_DATA LINES_:
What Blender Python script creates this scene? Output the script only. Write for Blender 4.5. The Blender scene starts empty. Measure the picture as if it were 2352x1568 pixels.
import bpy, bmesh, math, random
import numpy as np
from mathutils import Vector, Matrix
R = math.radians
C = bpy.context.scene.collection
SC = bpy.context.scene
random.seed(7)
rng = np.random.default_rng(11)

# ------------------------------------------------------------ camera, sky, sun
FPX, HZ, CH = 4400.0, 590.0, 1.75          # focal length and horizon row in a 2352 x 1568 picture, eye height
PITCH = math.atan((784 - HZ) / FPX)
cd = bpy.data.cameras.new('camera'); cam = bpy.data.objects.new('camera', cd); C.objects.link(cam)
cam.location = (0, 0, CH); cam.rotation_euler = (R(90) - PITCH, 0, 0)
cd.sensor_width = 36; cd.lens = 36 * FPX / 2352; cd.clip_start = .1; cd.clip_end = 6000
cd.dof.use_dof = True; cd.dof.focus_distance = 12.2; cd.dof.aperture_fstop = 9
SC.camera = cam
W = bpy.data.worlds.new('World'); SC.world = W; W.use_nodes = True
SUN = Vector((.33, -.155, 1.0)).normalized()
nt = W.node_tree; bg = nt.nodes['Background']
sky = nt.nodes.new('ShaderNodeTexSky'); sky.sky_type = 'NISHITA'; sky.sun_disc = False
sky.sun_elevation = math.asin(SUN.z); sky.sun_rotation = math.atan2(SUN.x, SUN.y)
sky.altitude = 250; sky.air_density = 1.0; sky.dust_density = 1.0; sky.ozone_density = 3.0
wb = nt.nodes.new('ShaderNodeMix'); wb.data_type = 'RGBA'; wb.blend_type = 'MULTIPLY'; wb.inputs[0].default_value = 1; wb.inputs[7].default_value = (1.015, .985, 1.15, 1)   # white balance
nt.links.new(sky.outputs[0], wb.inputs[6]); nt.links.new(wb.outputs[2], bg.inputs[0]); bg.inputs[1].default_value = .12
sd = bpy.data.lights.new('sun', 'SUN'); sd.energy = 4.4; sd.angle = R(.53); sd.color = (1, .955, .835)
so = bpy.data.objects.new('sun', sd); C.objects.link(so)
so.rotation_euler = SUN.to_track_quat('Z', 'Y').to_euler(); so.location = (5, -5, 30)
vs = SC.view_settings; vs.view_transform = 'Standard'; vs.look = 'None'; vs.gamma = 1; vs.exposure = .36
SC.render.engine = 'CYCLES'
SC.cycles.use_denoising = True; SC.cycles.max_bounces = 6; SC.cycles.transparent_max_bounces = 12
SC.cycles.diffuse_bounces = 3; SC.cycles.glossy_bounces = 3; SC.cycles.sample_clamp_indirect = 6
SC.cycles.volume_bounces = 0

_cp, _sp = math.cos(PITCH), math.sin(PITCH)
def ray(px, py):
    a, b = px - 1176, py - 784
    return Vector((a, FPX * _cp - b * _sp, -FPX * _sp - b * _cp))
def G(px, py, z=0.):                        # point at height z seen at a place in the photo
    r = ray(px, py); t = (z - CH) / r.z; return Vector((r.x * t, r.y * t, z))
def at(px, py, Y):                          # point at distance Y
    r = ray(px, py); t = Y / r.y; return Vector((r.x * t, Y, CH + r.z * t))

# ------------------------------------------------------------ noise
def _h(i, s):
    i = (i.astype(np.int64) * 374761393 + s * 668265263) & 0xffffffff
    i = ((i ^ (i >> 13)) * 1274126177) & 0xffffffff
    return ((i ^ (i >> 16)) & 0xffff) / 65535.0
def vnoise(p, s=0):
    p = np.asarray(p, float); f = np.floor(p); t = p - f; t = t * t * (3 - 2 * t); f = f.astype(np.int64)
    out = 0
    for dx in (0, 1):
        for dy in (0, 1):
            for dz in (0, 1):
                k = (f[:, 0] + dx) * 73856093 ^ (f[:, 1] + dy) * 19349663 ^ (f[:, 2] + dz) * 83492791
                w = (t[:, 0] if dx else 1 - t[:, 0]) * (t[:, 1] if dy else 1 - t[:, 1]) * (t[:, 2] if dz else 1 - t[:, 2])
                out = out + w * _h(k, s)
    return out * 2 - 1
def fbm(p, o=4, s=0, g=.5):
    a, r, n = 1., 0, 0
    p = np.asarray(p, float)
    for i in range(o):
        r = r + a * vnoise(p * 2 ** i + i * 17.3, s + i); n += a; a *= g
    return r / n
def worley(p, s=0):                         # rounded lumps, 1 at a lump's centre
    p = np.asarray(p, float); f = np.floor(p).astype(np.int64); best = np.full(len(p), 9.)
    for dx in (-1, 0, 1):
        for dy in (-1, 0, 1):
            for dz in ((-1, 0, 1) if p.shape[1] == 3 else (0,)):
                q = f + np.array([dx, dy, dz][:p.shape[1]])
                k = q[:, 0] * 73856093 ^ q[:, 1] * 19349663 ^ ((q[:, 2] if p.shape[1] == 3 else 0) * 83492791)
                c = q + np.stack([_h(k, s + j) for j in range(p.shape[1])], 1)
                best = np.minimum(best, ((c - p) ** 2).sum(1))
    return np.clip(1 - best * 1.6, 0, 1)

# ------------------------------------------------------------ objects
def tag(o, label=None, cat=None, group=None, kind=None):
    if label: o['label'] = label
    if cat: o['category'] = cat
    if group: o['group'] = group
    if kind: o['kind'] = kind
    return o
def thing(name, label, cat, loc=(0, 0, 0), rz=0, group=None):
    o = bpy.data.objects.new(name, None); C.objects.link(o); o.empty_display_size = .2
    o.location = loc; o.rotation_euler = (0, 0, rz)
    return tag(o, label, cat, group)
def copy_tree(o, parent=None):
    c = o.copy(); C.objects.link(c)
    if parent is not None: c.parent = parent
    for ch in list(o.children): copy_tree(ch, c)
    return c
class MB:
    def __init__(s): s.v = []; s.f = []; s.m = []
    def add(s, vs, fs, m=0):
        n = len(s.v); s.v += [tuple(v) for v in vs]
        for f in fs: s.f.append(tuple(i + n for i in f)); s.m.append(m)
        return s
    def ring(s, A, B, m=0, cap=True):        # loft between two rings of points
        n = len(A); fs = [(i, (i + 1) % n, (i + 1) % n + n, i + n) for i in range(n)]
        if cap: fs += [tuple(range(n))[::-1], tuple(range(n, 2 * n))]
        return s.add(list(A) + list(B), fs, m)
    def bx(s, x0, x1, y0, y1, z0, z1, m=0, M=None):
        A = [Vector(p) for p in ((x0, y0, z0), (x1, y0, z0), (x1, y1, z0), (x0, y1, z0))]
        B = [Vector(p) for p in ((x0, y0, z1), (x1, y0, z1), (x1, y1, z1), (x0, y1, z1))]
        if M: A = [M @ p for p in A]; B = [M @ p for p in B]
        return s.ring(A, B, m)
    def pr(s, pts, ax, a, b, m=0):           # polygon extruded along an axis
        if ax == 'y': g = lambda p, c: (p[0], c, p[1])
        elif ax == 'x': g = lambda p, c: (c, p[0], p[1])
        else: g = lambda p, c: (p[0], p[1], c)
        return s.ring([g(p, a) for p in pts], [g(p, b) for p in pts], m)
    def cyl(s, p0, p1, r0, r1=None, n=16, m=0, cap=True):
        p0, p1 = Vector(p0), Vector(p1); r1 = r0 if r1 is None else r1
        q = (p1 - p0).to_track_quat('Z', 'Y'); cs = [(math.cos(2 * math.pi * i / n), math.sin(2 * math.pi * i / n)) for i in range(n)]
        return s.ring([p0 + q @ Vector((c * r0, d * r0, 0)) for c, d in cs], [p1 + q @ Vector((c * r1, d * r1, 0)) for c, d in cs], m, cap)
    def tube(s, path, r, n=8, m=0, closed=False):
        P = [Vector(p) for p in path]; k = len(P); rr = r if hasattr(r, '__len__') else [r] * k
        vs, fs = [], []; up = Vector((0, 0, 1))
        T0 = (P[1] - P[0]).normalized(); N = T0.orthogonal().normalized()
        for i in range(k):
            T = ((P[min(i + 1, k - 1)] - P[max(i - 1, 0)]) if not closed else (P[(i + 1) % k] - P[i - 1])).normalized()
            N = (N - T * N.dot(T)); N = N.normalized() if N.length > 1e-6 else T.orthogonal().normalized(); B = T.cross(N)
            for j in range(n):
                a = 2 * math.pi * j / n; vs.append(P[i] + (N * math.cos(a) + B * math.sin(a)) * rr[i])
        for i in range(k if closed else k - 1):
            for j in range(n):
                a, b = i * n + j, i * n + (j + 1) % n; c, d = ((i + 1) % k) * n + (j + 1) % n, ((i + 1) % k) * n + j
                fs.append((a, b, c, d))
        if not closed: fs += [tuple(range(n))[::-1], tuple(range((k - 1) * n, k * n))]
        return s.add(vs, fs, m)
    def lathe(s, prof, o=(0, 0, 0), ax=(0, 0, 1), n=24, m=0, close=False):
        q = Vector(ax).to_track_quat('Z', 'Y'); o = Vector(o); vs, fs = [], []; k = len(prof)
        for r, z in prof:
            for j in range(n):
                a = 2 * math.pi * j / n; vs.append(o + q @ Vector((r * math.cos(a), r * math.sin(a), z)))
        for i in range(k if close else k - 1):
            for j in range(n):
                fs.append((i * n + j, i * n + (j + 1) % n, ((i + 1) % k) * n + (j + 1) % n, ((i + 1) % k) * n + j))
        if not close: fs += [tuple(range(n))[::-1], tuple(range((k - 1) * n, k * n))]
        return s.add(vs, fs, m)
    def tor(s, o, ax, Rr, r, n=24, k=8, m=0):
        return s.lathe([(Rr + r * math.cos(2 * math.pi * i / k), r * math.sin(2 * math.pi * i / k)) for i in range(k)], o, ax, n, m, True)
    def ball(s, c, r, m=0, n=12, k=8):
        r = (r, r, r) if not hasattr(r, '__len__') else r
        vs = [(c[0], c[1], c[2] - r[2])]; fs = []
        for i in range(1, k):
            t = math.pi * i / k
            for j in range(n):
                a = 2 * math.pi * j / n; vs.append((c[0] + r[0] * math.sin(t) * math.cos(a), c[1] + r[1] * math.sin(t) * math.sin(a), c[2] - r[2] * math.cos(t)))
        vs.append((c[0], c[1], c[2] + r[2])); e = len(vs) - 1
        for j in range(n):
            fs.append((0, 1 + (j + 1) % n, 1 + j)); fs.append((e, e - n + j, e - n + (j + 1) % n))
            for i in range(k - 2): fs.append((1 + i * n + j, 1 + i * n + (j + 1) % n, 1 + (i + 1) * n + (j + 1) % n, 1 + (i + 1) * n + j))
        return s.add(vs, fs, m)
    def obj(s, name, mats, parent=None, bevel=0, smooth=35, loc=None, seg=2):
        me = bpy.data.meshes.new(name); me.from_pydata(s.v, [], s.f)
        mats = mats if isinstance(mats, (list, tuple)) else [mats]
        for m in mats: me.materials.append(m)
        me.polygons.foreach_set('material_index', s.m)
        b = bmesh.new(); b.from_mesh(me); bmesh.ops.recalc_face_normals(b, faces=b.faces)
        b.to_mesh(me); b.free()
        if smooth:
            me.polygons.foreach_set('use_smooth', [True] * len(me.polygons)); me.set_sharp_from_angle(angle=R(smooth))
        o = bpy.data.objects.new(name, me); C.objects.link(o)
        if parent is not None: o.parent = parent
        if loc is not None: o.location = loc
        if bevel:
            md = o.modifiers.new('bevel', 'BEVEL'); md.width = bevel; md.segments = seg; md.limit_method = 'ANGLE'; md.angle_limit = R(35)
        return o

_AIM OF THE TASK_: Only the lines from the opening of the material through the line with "rng = np.random.default_rng(11)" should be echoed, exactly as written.

_RESULT FOR THIS TASK_:
What Blender Python script creates this scene? Output the script only. Write for Blender 4.5. The Blender scene starts empty. Measure the picture as if it were 2352x1568 pixels.
import bpy, bmesh, math, random
import numpy as np
from mathutils import Vector, Matrix
R = math.radians
C = bpy.context.scene.collection
SC = bpy.context.scene
random.seed(7)
rng = np.random.default_rng(11)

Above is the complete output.